Lawyers for Mr. Fidler’s campaign said they had identified 177 people who had filled out applications for absentee ballots claiming permanent disability, ballots that were collected by the same woman.

“These votes are being targeted ethnically for exclusion so it can go to court,” David Simpson, a spokesman for Mr. Storobin, said. “We believe every vote should be counted the same way.”

The machine totals last week showed that Mr. Storobin, who was born in the Soviet Union, had a slight edge in primarily Russian-American neighborhoods like Brighton Beach and Gravesend. His campaign considered that a moral victory, considering that Gregory Davidzon, a power broker with a popular Russian radio show, had endorsed Mr. Fidler, originally considered the front runner.

“It’s the height of ridiculousness to say that there’s any effort to disenfranchise anybody,” Mr. Yeger said.

Proving a voter’s disability before a judge could be a difficult task, however, and it is possible that testimony from private investigators hired by Mr. Fidler’s campaign will seek to determine the authenticity of the absentee ballots.

“It is shocking that the lies from the Storobin campaign continue a week after the election,” Mr.

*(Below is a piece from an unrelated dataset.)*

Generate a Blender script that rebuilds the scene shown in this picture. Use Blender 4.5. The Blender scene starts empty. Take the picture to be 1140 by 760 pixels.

Yeger said.

Mr. Storobin’s campaign was just as outraged. “David Storobin made a concerted effort in this historic election to empower Russian-American voters and better include them in the democratic process,” Mr. Simpson said in a statement. “It is wrong for the Fidler campaign, now that they are losing an election, to try and subvert the democratic process by specifically excluding voters from the Russian areas of the district, many of whom are participating for the first time.”